* SHORT PROBLEM
Write out the material again word for word, dropping any images it holds.

* RAW DATA
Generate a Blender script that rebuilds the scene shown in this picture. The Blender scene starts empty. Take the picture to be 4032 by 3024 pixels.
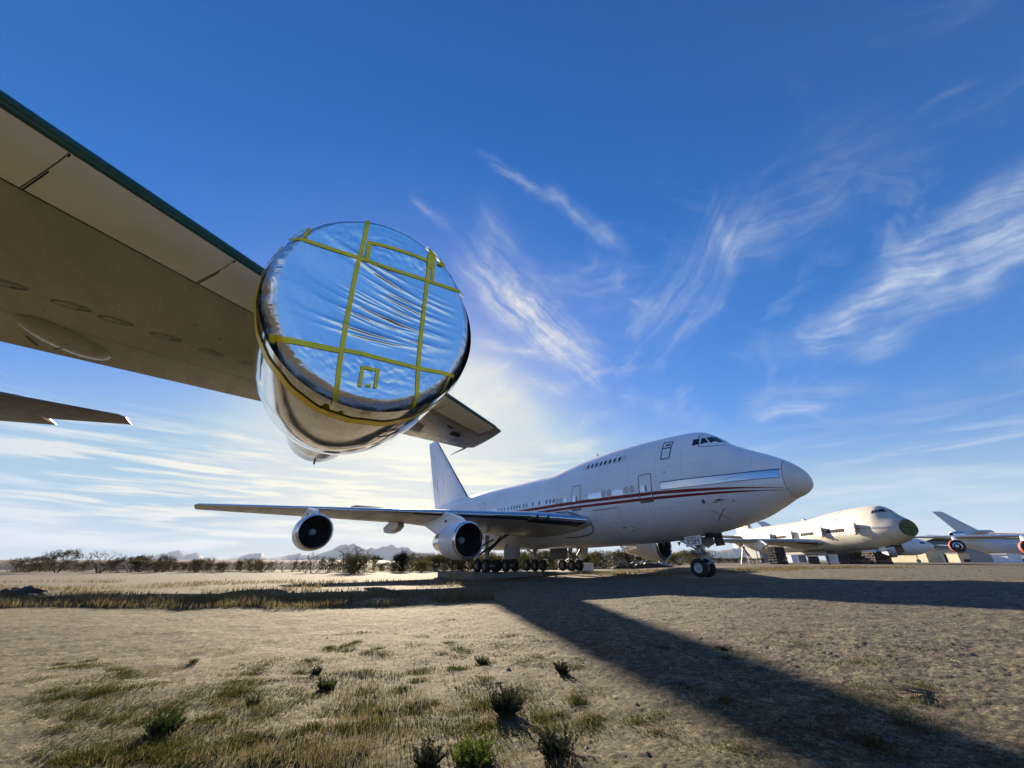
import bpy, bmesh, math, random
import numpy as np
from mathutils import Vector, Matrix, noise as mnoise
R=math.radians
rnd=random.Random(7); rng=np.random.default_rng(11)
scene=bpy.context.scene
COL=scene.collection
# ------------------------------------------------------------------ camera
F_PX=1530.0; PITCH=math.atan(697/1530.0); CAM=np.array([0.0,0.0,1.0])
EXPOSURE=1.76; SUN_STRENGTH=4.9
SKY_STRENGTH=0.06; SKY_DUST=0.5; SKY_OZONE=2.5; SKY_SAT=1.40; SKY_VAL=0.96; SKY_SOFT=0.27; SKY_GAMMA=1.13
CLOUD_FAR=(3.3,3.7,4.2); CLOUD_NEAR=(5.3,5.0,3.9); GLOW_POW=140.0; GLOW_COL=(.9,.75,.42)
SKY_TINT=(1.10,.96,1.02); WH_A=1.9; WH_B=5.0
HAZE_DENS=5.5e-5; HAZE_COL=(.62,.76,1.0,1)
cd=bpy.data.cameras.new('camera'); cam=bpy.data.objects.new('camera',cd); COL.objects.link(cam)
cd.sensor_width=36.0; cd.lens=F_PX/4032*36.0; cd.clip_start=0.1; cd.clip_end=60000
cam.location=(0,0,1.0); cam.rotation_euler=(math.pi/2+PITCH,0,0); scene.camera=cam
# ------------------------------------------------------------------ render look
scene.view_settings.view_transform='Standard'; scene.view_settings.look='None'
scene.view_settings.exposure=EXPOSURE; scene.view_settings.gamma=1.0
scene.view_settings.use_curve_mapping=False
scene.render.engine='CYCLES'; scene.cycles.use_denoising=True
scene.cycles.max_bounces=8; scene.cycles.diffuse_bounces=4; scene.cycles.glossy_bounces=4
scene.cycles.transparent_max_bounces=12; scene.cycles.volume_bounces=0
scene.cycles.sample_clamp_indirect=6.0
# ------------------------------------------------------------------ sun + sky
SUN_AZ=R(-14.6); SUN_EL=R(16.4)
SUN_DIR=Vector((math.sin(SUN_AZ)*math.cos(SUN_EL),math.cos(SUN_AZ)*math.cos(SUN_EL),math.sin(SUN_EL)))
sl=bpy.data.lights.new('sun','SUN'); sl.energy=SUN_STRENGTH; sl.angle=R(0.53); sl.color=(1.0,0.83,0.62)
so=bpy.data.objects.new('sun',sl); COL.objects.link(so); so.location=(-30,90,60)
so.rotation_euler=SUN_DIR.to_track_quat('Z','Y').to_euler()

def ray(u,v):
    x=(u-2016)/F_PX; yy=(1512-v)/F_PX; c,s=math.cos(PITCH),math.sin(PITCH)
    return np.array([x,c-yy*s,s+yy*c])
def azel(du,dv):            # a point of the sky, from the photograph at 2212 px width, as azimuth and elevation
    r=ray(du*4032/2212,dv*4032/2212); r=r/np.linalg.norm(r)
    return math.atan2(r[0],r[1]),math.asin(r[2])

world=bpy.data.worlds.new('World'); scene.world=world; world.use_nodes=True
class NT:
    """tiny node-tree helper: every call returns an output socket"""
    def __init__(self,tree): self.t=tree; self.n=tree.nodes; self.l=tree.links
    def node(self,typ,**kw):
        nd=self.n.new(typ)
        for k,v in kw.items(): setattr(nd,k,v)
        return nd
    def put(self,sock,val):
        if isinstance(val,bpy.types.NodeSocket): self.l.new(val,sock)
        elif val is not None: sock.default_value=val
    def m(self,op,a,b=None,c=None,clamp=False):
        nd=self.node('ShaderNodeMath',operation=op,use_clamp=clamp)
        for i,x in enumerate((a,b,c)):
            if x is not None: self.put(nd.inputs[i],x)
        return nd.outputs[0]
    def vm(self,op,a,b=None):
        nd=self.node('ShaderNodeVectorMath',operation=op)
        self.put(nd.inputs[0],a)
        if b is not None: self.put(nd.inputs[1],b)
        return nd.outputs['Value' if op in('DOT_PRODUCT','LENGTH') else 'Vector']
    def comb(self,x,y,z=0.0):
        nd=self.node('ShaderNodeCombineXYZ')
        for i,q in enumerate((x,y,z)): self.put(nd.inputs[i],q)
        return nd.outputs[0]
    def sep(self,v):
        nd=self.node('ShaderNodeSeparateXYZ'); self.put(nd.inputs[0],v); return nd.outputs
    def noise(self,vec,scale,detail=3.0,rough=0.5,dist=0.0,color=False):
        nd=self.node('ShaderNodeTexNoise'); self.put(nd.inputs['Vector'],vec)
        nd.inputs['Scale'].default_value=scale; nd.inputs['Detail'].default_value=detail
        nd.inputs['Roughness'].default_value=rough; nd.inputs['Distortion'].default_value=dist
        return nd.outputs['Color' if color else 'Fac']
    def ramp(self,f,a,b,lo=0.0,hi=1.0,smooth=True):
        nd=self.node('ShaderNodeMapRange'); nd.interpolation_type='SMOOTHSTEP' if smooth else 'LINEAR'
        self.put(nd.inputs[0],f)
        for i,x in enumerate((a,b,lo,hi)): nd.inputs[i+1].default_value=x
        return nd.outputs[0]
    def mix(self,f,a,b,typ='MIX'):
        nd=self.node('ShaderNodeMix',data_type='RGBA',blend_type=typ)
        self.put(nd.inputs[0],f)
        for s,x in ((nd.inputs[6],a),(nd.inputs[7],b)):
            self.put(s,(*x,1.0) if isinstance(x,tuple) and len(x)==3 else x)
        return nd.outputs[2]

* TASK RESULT
Generate a Blender script that rebuilds the scene shown in this picture. The Blender scene starts empty. Take the picture to be 4032 by 3024 pixels.
import bpy, bmesh, math, random
import numpy as np
from mathutils import Vector, Matrix, noise as mnoise
R=math.radians
rnd=random.Random(7); rng=np.random.default_rng(11)
scene=bpy.context.scene
COL=scene.collection
# ------------------------------------------------------------------ camera
F_PX=1530.0; PITCH=math.atan(697/1530.0); CAM=np.array([0.0,0.0,1.0])
EXPOSURE=1.76; SUN_STRENGTH=4.9
SKY_STRENGTH=0.06; SKY_DUST=0.5; SKY_OZONE=2.5; SKY_SAT=1.40; SKY_VAL=0.96; SKY_SOFT=0.27; SKY_GAMMA=1.13
CLOUD_FAR=(3.3,3.7,4.2); CLOUD_NEAR=(5.3,5.0,3.9); GLOW_POW=140.0; GLOW_COL=(.9,.75,.42)
SKY_TINT=(1.10,.96,1.02); WH_A=1.9; WH_B=5.0
HAZE_DENS=5.5e-5; HAZE_COL=(.62,.76,1.0,1)
cd=bpy.data.cameras.new('camera'); cam=bpy.data.objects.new('camera',cd); COL.objects.link(cam)
cd.sensor_width=36.0; cd.lens=F_PX/4032*36.0; cd.clip_start=0.1; cd.clip_end=60000
cam.location=(0,0,1.0); cam.rotation_euler=(math.pi/2+PITCH,0,0); scene.camera=cam
# ------------------------------------------------------------------ render look
scene.view_settings.view_transform='Standard'; scene.view_settings.look='None'
scene.view_settings.exposure=EXPOSURE; scene.view_settings.gamma=1.0
scene.view_settings.use_curve_mapping=False
scene.render.engine='CYCLES'; scene.cycles.use_denoising=True
scene.cycles.max_bounces=8; scene.cycles.diffuse_bounces=4; scene.cycles.glossy_bounces=4
scene.cycles.transparent_max_bounces=12; scene.cycles.volume_bounces=0
scene.cycles.sample_clamp_indirect=6.0
# ------------------------------------------------------------------ sun + sky
SUN_AZ=R(-14.6); SUN_EL=R(16.4)
SUN_DIR=Vector((math.sin(SUN_AZ)*math.cos(SUN_EL),math.cos(SUN_AZ)*math.cos(SUN_EL),math.sin(SUN_EL)))
sl=bpy.data.lights.new('sun','SUN'); sl.energy=SUN_STRENGTH; sl.angle=R(0.53); sl.color=(1.0,0.83,0.62)
so=bpy.data.objects.new('sun',sl); COL.objects.link(so); so.location=(-30,90,60)
so.rotation_euler=SUN_DIR.to_track_quat('Z','Y').to_euler()

def ray(u,v):
    x=(u-2016)/F_PX; yy=(1512-v)/F_PX; c,s=math.cos(PITCH),math.sin(PITCH)
    return np.array([x,c-yy*s,s+yy*c])
def azel(du,dv):            # a point of the sky, from the photograph at 2212 px width, as azimuth and elevation
    r=ray(du*4032/2212,dv*4032/2212); r=r/np.linalg.norm(r)
    return math.atan2(r[0],r[1]),math.asin(r[2])

world=bpy.data.worlds.new('World'); scene.world=world; world.use_nodes=True
class NT:
    """tiny node-tree helper: every call returns an output socket"""
    def __init__(self,tree): self.t=tree; self.n=tree.nodes; self.l=tree.links
    def node(self,typ,**kw):
        nd=self.n.new(typ)
        for k,v in kw.items(): setattr(nd,k,v)
        return nd
    def put(self,sock,val):
        if isinstance(val,bpy.types.NodeSocket): self.l.new(val,sock)
        elif val is not None: sock.default_value=val
    def m(self,op,a,b=None,c=None,clamp=False):
        nd=self.node('ShaderNodeMath',operation=op,use_clamp=clamp)
        for i,x in enumerate((a,b,c)):
            if x is not None: self.put(nd.inputs[i],x)
        return nd.outputs[0]
    def vm(self,op,a,b=None):
        nd=self.node('ShaderNodeVectorMath',operation=op)
        self.put(nd.inputs[0],a)
        if b is not None: self.put(nd.inputs[1],b)
        return nd.outputs['Value' if op in('DOT_PRODUCT','LENGTH') else 'Vector']
    def comb(self,x,y,z=0.0):
        nd=self.node('ShaderNodeCombineXYZ')
        for i,q in enumerate((x,y,z)): self.put(nd.inputs[i],q)
        return nd.outputs[0]
    def sep(self,v):
        nd=self.node('ShaderNodeSeparateXYZ'); self.put(nd.inputs[0],v); return nd.outputs
    def noise(self,vec,scale,detail=3.0,rough=0.5,dist=0.0,color=False):
        nd=self.node('ShaderNodeTexNoise'); self.put(nd.inputs['Vector'],vec)
        nd.inputs['Scale'].default_value=scale; nd.inputs['Detail'].default_value=detail
        nd.inputs['Roughness'].default_value=rough; nd.inputs['Distortion'].default_value=dist
        return nd.outputs['Color' if color else 'Fac']
    def ramp(self,f,a,b,lo=0.0,hi=1.0,smooth=True):
        nd=self.node('ShaderNodeMapRange'); nd.interpolation_type='SMOOTHSTEP' if smooth else 'LINEAR'
        self.put(nd.inputs[0],f)
        for i,x in enumerate((a,b,lo,hi)): nd.inputs[i+1].default_value=x
        return nd.outputs[0]
    def mix(self,f,a,b,typ='MIX'):
        nd=self.node('ShaderNodeMix',data_type='RGBA',blend_type=typ)
        self.put(nd.inputs[0],f)
        for s,x in ((nd.inputs[6],a),(nd.inputs[7],b)):
            self.put(s,(*x,1.0) if isinstance(x,tuple) and len(x)==3 else x)
        return nd.outputs[2]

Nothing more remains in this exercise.